- [TASK OBJECTIVE]: Retype the whole listing verbatim and keep the pictures out of it.

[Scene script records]

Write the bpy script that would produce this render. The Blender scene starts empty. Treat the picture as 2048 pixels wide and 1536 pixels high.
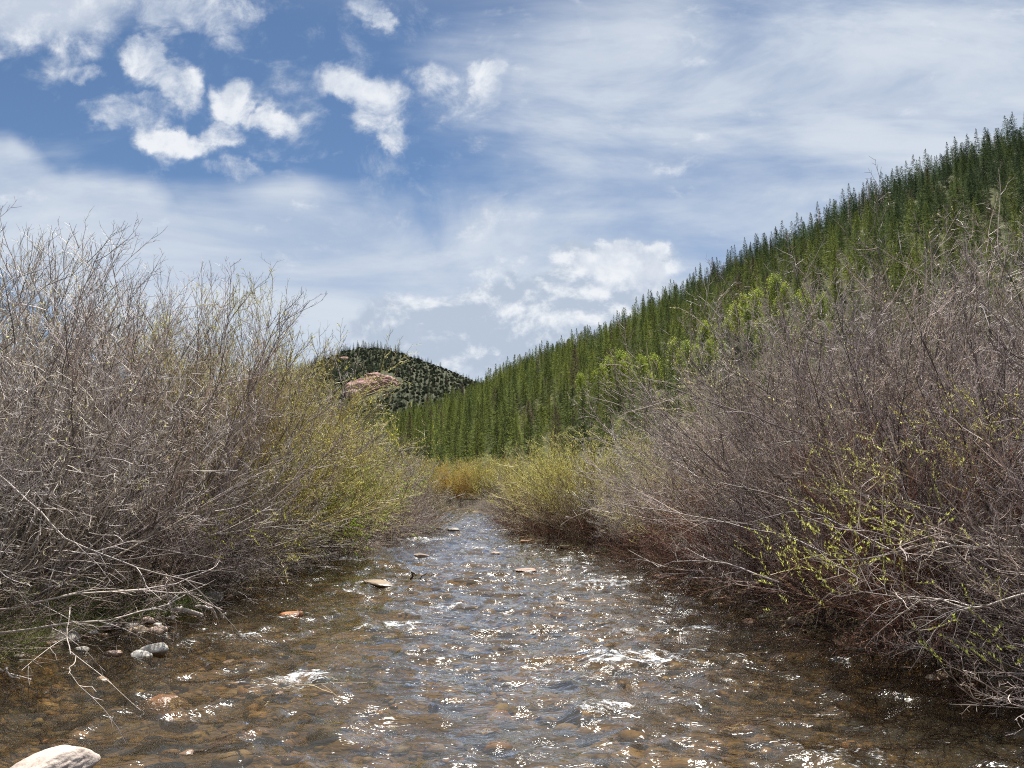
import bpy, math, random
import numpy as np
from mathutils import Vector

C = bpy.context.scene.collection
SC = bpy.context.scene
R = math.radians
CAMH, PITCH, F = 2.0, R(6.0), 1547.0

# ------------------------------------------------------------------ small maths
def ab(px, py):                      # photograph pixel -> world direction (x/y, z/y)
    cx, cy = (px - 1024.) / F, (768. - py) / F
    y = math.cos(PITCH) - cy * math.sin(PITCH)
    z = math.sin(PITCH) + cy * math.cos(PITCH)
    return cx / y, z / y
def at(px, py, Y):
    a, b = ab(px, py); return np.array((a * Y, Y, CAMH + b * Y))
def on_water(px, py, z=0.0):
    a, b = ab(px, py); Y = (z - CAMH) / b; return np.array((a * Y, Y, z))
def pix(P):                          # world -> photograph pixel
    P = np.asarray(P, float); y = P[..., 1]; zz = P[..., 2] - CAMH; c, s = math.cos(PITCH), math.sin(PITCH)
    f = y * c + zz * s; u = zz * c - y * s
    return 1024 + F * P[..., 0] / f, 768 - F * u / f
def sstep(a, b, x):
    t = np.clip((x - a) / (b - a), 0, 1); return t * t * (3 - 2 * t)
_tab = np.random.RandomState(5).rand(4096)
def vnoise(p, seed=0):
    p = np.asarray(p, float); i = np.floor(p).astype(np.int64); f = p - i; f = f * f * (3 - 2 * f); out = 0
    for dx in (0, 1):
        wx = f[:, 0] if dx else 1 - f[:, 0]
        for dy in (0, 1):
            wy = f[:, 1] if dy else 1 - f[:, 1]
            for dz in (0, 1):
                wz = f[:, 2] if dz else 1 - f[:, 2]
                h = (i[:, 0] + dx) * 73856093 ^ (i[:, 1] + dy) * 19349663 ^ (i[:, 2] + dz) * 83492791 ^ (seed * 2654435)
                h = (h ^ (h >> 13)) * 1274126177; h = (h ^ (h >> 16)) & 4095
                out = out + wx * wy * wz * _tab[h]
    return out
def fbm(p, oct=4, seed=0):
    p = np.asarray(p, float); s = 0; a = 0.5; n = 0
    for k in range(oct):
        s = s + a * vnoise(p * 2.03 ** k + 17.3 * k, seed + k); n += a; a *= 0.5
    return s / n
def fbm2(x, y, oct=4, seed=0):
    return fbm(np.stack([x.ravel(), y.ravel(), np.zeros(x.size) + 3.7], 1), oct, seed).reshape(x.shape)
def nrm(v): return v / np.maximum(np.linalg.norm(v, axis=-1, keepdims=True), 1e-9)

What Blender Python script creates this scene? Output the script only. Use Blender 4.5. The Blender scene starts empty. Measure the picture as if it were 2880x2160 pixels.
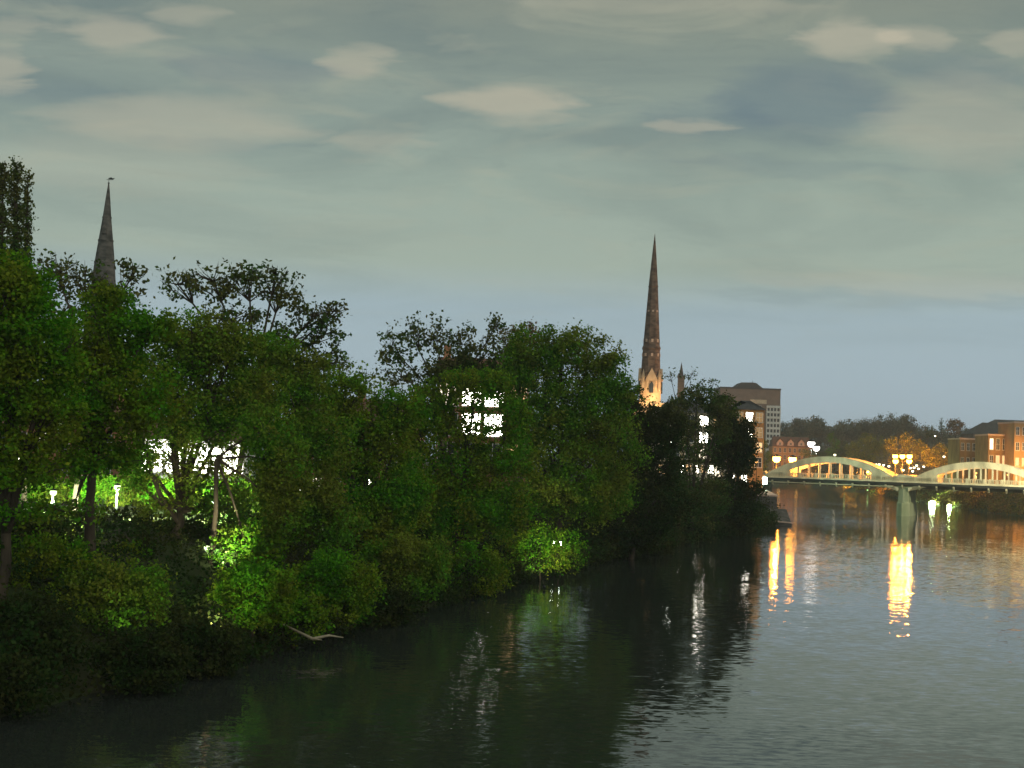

- [ANSWER TO THIS EXERCISE]:
Write the bpy script that would produce this render. The Blender scene starts empty. Treat the picture as 2048 pixels wide and 1536 pixels high.
import bpy, math, random
import numpy as np
from mathutils import Vector

C = bpy.context.scene.collection
SC = bpy.context.scene
R = math.radians
CAMH, PITCH, F = 2.0, R(6.0), 1547.0

# ------------------------------------------------------------------ small maths
def ab(px, py):                      # photograph pixel -> world direction (x/y, z/y)
    cx, cy = (px - 1024.) / F, (768. - py) / F
    y = math.cos(PITCH) - cy * math.sin(PITCH)
    z = math.sin(PITCH) + cy * math.cos(PITCH)
    return cx / y, z / y
def at(px, py, Y):
    a, b = ab(px, py); return np.array((a * Y, Y, CAMH + b * Y))
def on_water(px, py, z=0.0):
    a, b = ab(px, py); Y = (z - CAMH) / b; return np.array((a * Y, Y, z))
def pix(P):                          # world -> photograph pixel
    P = np.asarray(P, float); y = P[..., 1]; zz = P[..., 2] - CAMH; c, s = math.cos(PITCH), math.sin(PITCH)
    f = y * c + zz * s; u = zz * c - y * s
    return 1024 + F * P[..., 0] / f, 768 - F * u / f
def sstep(a, b, x):
    t = np.clip((x - a) / (b - a), 0, 1); return t * t * (3 - 2 * t)
_tab = np.random.RandomState(5).rand(4096)
def vnoise(p, seed=0):
    p = np.asarray(p, float); i = np.floor(p).astype(np.int64); f = p - i; f = f * f * (3 - 2 * f); out = 0
    for dx in (0, 1):
        wx = f[:, 0] if dx else 1 - f[:, 0]
        for dy in (0, 1):
            wy = f[:, 1] if dy else 1 - f[:, 1]
            for dz in (0, 1):
                wz = f[:, 2] if dz else 1 - f[:, 2]
                h = (i[:, 0] + dx) * 73856093 ^ (i[:, 1] + dy) * 19349663 ^ (i[:, 2] + dz) * 83492791 ^ (seed * 2654435)
                h = (h ^ (h >> 13)) * 1274126177; h = (h ^ (h >> 16)) & 4095
                out = out + wx * wy * wz * _tab[h]
    return out
def fbm(p, oct=4, seed=0):
    p = np.asarray(p, float); s = 0; a = 0.5; n = 0
    for k in range(oct):
        s = s + a * vnoise(p * 2.03 ** k + 17.3 * k, seed + k); n += a; a *= 0.5
    return s / n
def fbm2(x, y, oct=4, seed=0):
    return fbm(np.stack([x.ravel(), y.ravel(), np.zeros(x.size) + 3.7], 1), oct, seed).reshape(x.shape)
def nrm(v): return v / np.maximum(np.linalg.norm(v, axis=-1, keepdims=True), 1e-9)

What Blender Python script creates this scene? Output the script only. Use Blender 4.5. The Blender scene starts empty. Measure the picture as if it were 2880x2160 pixels.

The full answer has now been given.